Futuristic 3-D Printing
Kushner sees multiple possible applications for large-scale 3-D printing technology. Because it provides the ability to print on site and on demand, using readily available materials, the technology could be used to create refugee housing, military bunkers, and temporary shelter in disaster zones as well as to repair pylons, bridges, and other large-scale infrastructure. Zabecki envisions a large-scale 3-D printing machine that can be rolled from one area to the next, printing houses from local materials in one continuous piece.

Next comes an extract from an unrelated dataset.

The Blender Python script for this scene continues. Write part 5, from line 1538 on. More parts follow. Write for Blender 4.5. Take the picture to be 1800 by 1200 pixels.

Everyone involved with the project sees the technology’s potential to build lunar bases, solving the problem of creating human habitats in space. In fact, Dini is partnering with the European Space Agency and architects Foster + Partners to test this idea, utilizing magnesium oxide to simulate lunar dust. The technology could also be used to address environmental degradation. Dini has already used it to build homes for fish—artificial coral reefs printed from sand—and in partnership with the Dutch dredging company Boskalis, he has successfully launched the reefs off the coast of Monaco, where they have been accepted and inhabited by Mediterranean sealife. Kushner even foresees a day, five to 10 years from now, when a building—and its furnishings, cabinetry, plumbing, and even electrical components—can be printed on demand. “We can do designs that are unimaginable and can’t be created with any other methodology,” he says.
But the project is about much more than being first people to build an estate using this technology. “It still has not sunk in just how big what we are doing is,” Zabecki says. “We’re living in the woods and working on an invention that will eventually change the world. I can’t believe I’m part of it.” But Kushner explains his motivation even more simply: “I want to leave the world a better place.”